I worked with an amazing team for this project and I think we all became totally obsessed it was as if the project was enacting itself as well because we were generating forms that repeat. There is a big play on scale some microscopy things have become gigantic and the other way around. But they also have that quality that is also similarly quite hallucinatory which is that when you look through a microscope and you cannot believe these structures that underpin organic forms they have that quality as well in the sense that there's a really interesting relationship with scale and the macro and the micro"
Ben Luke talks to Marguerite Humeau about her influences—from writers to film-makers, musicians and, of course, other artists—and the cultural experiences that have shaped her life and work.

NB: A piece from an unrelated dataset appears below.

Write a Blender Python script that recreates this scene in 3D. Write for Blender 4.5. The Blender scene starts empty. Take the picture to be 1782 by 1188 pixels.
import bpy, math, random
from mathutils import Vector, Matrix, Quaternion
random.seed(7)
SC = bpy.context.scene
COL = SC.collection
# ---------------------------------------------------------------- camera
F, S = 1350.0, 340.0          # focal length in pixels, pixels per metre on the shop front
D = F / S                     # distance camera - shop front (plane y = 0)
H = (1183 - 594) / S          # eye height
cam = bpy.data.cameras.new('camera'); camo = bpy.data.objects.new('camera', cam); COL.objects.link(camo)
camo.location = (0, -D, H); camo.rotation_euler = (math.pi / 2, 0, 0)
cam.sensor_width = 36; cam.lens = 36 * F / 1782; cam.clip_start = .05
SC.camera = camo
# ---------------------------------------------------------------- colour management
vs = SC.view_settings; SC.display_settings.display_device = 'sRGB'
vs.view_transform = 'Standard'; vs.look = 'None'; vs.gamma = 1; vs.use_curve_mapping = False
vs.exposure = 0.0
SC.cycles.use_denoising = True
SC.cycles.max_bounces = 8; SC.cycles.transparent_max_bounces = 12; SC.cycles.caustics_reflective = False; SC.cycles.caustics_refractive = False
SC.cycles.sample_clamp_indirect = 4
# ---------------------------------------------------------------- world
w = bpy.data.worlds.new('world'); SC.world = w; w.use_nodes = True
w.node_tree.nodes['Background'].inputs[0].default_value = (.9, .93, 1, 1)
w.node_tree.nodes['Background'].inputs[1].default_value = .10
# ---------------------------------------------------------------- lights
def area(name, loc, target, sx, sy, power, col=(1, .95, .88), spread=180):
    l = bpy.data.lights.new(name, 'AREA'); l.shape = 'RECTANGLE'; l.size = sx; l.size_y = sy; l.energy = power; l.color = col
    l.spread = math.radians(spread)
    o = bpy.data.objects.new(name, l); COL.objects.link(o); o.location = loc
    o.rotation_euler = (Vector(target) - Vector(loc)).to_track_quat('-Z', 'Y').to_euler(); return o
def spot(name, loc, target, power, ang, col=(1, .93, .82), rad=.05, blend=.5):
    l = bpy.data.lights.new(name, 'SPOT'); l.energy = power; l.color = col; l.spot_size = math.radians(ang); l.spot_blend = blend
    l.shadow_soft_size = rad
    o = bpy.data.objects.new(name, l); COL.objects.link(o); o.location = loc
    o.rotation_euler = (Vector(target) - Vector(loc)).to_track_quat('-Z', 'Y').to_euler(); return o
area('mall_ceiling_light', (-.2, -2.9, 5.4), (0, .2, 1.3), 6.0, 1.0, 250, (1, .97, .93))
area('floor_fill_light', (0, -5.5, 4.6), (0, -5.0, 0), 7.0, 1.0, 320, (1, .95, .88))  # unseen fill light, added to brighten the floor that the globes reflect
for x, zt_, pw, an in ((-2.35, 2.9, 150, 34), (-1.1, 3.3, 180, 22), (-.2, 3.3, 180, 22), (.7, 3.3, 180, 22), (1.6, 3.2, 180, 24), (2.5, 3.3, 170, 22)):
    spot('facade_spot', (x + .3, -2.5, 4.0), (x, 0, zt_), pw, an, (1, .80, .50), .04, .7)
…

Humeau was born in 1986 in the French city of Cholet, near Nantes, and lives in London. She creates extraordinary sculptural environments in which the scientific and the speculative are fused. She acknowledges the perilous present state of the planet and the future of humanity while exploring histories of life on earth across millennia, drawing on mainstream and fringe scientific theory, science fiction and various cultural phenomena, to create dramatic tableaux that are hugely distinctive in their visual language and subject matter. She asks fundamental questions about the world we inhabit and the meaning of human existence. She discusses her early love of the painting of Marlene Dumas, her awe at the work of Pierre Huyghe and how Nina Simone is an ongoing role model. She also reflects on her fascination with Leonora Carrington and the musicians Angel Bat Dawid and Bendik Giske. Plus, she gives insight into her studio life and answers our usual questions, including the ultimate: “What is art for?”
Marguerite Humeau: meys, White Cube Bermondsey, London, until 14 May; Orisons, Black Cube, San Luis Valley, Colorado, 24 June-June 2025.